1.

With the entry of Delaware senator and former Vice-President Joe Biden into the arena, the presidential race in our neighboring country promises a huge confrontation, power to power, between the Democrats and the Republicans.

No wonder. So far, President Donald Trump has overcome everyone in his rise to power, having benefited from the illegal activity of the Russians and their representatives in discrediting the campaign of his opponent, Hillary Clinton. He emerged unscathed from the investigation by Special Counsel Robert Mueller, who strangely was not able to provide documentary evidence of the elephant in the room, visible in the Russian connection, through dealings with emissaries and spies, the investigation leading to the conviction of campaign manager Paul Manafort, the meetings in the Trump Tower with members of his family, the firing of FBI Director James Comey for not being cooperative, the split with attorney Michael Cohen for payoffs to certain extramarital partners, and a long list of et ceteras.

2.

There all form a constellation of abuses and irregularities that, in the non-social media era, would surely have merited impeachment. Therefore, if the imperial presidency has demonstrated anything, it is a lack of respect for the Constitution and the laws when they conflict with the delirium of power.

This is different from the era of Richard Nixon or Bill Clinton – who both faced impeachment – because then, the press and electronic media were truly the Fourth Estate, which directed public opinion and constituted the guide for political behavior.

3.

Now, however, the social media, with its high speed and pervasiveness, and dominated by whoever has the most time and certain resources for disinformation and distortions of reality, surrender to someone like President Trump – skilled at managing post-truth and “alternative facts,” whose Twitter account is well aimed and scathing – who discredits and demolishes anyone he has to confront. Combined with the alliance between the dominant Wall Street consortia and those industries threatened by clean technology, Trump struts around as the defender of a United States threatened by open borders and free trade.

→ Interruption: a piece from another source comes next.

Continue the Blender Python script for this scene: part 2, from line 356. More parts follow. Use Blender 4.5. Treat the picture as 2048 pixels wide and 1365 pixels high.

Nationalist protectionism, which uses the slogan “Make America Great Again” to encourage the persecution of immigrants and the extortion of Mexico, gave him his current electoral base, between 35% and 40% of the possible vote.

4.

In light of that situation, the Democrats face various challenges. First, they must emerge united from the primary elections which have already begun. According to a survey from RealClearPolitics, of the 20 aspiring candidates, at least five have what it takes to fight for the nomination. Seventy-six-year-old Joe Biden has the Obama glow, with 30% of the possible vote. He is followed by Bernie Sanders, the senator from Vermont, and glorified as the choice of young voters. Further behind are Sen. Kamala Harris from California, with 8.3% of the vote, Sen. Elizabeth Warren from Massachusetts with 6.5%, and the popular Beto O’Rourke, who came close to defeating the Republican Ted Cruz in Texas, with 6.3%.

5.

The second challenge in resolving the primary unknowns will be constructing a platform that can withstand the venom and corrosion that Trump breathes into social media. It seems unlikely that Congress will vote for impeachment for obstructing justice — which is what the Mueller report successfully demonstrated. So, for this reason the contest will be about whether Trump deserves to continue his presidency. This is what Biden, Sanders, Harris, Warren, O’Rourke and other Democrats will have to confront: whether they allow their country to remain in its current medieval shadow, or return it to being a nation capable of propelling the world with humanism, innovation, skills, and setting an example.